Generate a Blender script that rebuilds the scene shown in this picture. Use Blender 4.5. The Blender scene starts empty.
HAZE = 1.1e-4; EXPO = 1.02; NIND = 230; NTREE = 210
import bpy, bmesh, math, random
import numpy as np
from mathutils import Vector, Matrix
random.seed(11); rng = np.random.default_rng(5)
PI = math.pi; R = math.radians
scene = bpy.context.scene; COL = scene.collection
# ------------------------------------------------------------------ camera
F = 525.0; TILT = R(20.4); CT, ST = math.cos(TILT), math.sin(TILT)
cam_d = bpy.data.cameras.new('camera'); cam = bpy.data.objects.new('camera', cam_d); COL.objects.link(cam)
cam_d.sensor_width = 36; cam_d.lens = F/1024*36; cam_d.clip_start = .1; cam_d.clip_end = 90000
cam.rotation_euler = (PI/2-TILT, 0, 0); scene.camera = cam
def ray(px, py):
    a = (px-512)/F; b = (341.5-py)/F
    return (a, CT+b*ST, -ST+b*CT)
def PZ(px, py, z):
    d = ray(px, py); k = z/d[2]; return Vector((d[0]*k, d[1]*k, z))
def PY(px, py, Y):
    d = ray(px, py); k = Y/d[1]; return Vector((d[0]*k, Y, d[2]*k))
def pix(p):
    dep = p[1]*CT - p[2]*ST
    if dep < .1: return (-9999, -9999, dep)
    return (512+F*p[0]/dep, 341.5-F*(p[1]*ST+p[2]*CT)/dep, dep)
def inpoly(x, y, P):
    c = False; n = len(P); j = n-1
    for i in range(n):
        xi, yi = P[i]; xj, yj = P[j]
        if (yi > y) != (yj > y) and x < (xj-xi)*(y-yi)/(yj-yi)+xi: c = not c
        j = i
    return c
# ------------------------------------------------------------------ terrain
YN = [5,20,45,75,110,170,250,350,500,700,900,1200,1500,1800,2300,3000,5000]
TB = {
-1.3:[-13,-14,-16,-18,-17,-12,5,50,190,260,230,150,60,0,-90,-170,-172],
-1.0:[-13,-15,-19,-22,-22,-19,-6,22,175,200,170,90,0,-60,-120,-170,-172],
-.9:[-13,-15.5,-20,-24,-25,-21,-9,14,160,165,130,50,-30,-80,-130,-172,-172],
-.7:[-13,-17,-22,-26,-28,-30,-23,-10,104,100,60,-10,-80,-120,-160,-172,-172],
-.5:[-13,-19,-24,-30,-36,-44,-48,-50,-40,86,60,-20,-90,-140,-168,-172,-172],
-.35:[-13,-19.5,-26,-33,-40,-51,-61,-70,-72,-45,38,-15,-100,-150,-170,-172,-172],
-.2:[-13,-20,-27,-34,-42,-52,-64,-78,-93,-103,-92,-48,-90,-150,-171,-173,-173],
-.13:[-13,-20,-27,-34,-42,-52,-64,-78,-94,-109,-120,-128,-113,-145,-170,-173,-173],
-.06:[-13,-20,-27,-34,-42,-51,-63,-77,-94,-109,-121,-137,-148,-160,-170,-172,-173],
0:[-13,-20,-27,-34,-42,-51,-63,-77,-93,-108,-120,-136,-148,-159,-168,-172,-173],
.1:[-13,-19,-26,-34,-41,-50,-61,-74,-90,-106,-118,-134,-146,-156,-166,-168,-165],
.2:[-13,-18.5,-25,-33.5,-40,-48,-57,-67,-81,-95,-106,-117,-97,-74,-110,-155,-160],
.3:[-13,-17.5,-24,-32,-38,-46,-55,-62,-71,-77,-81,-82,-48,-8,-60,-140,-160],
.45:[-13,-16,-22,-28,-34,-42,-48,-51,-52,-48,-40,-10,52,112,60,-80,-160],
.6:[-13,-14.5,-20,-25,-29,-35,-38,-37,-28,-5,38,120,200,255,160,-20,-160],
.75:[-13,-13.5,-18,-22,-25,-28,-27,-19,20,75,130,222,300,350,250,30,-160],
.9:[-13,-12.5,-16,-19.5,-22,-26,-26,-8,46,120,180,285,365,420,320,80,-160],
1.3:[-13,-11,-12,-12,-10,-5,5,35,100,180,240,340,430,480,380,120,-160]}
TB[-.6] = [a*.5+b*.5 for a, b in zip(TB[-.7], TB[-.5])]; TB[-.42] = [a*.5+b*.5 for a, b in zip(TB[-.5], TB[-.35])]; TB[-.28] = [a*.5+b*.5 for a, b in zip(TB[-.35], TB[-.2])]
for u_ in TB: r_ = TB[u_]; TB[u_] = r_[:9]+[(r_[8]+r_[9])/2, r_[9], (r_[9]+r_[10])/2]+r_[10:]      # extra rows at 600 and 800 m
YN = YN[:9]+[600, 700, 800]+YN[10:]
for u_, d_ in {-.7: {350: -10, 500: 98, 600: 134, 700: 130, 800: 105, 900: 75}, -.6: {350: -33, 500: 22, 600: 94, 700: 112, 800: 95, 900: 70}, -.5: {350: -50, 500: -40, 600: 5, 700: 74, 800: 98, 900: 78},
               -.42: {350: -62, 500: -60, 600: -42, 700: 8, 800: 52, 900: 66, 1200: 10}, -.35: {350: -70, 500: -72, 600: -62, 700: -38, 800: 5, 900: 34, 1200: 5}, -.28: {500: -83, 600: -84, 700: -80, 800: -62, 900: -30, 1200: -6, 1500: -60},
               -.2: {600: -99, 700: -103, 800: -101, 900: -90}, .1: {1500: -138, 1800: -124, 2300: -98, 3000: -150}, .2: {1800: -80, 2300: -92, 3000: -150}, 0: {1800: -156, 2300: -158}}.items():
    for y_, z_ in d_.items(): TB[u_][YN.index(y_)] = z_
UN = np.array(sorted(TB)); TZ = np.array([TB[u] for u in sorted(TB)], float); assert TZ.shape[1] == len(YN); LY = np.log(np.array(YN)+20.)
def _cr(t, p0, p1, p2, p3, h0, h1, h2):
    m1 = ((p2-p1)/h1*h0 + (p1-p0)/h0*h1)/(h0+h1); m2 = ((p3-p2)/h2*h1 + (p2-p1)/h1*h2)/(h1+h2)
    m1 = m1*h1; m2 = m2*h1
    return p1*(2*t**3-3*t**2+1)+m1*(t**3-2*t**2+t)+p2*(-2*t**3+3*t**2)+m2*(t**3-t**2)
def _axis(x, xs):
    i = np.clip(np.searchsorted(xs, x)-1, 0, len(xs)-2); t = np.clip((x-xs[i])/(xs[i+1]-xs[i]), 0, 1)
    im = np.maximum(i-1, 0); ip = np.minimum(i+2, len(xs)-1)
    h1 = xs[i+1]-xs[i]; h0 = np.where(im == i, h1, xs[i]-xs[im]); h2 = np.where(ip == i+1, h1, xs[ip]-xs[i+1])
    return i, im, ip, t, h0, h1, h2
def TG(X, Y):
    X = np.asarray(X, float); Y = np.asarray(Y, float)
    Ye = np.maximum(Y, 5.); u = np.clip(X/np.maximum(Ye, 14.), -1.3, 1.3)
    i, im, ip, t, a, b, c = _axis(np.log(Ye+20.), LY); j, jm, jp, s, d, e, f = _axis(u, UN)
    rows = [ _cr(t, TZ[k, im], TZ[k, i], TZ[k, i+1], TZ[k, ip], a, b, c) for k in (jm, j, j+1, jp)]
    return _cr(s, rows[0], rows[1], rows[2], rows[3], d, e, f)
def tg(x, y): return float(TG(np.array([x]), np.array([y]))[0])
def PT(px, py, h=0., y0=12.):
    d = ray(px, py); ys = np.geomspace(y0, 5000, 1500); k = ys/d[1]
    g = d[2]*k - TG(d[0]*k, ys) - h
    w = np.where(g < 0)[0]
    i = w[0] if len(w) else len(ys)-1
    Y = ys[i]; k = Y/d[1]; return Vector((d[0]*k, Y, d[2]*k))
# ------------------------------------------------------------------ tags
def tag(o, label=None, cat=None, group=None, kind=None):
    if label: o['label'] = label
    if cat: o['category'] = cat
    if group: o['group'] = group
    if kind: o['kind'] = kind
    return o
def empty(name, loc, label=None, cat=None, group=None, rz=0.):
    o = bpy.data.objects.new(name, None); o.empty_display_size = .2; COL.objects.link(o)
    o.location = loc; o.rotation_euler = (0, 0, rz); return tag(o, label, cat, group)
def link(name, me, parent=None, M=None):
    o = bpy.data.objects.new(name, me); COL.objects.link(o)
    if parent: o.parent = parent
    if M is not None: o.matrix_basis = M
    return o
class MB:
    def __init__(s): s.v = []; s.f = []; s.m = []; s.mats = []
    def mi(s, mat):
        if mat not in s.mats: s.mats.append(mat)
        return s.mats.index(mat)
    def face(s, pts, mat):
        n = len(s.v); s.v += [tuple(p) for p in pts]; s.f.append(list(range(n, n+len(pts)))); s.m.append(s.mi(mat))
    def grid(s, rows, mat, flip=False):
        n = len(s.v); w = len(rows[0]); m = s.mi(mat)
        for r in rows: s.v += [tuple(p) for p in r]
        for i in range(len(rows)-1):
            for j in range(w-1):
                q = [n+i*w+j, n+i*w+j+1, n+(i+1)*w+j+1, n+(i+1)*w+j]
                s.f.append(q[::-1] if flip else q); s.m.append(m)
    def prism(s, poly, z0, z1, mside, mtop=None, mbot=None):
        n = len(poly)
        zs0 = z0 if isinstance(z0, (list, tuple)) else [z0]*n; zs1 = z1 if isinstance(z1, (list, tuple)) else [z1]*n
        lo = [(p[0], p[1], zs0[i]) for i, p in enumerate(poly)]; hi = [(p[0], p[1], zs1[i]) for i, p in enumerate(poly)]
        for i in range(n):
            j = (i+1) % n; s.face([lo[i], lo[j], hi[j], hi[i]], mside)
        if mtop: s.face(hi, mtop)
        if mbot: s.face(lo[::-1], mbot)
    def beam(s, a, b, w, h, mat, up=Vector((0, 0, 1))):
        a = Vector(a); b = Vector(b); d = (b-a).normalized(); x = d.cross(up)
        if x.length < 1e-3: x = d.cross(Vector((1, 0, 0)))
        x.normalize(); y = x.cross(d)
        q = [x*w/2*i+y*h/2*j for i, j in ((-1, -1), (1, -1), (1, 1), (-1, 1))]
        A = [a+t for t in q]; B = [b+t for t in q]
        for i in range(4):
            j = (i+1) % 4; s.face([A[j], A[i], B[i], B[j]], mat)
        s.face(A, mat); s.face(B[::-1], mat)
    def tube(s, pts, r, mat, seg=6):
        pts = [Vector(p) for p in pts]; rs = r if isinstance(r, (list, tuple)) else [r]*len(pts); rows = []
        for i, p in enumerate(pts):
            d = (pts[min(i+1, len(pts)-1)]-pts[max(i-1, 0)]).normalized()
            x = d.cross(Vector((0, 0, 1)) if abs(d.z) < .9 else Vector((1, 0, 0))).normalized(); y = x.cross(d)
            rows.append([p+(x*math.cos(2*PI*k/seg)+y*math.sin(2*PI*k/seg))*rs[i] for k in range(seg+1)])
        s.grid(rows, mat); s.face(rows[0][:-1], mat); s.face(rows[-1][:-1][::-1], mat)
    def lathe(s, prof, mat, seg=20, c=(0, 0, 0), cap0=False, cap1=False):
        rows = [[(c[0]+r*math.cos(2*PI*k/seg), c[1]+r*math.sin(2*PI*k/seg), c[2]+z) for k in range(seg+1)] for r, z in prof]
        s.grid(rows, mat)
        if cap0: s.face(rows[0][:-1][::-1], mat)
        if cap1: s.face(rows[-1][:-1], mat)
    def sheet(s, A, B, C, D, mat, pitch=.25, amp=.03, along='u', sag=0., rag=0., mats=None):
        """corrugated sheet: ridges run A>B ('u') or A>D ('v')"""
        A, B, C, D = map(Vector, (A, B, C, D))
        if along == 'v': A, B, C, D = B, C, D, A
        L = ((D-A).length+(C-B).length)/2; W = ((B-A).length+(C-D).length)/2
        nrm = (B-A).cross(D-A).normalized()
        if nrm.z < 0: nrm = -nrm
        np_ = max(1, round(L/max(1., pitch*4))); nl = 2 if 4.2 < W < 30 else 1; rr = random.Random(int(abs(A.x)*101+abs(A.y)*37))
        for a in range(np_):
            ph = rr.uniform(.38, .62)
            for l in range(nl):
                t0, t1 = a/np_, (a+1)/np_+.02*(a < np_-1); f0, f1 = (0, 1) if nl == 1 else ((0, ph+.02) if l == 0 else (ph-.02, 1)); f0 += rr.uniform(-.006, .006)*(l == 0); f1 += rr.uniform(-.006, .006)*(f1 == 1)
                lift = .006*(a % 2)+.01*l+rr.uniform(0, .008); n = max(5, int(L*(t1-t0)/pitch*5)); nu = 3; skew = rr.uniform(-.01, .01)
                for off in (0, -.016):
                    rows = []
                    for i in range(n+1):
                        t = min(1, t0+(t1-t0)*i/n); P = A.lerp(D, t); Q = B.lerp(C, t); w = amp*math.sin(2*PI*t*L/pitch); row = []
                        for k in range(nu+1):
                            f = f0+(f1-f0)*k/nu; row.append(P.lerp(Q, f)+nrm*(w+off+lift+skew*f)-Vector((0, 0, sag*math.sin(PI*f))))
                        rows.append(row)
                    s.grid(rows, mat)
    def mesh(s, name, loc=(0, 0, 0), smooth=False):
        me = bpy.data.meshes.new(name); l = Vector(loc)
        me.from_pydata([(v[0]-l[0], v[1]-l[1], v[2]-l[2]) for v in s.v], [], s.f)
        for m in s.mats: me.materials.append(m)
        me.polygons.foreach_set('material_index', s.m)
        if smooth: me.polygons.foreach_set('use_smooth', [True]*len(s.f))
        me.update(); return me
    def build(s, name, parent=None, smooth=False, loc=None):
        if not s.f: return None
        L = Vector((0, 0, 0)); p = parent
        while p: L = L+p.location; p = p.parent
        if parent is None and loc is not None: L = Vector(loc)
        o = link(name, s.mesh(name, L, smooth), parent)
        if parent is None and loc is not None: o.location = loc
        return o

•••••

→ **What to work on**: Scan the listing above. Gather each line that contains the word "scene".

→ **Response to the exercise**:
Generate a Blender script that rebuilds the scene shown in this picture. Use Blender 4.5. The Blender scene starts empty.
scene = bpy.context.scene; COL = scene.collection
cam.rotation_euler = (PI/2-TILT, 0, 0); scene.camera = cam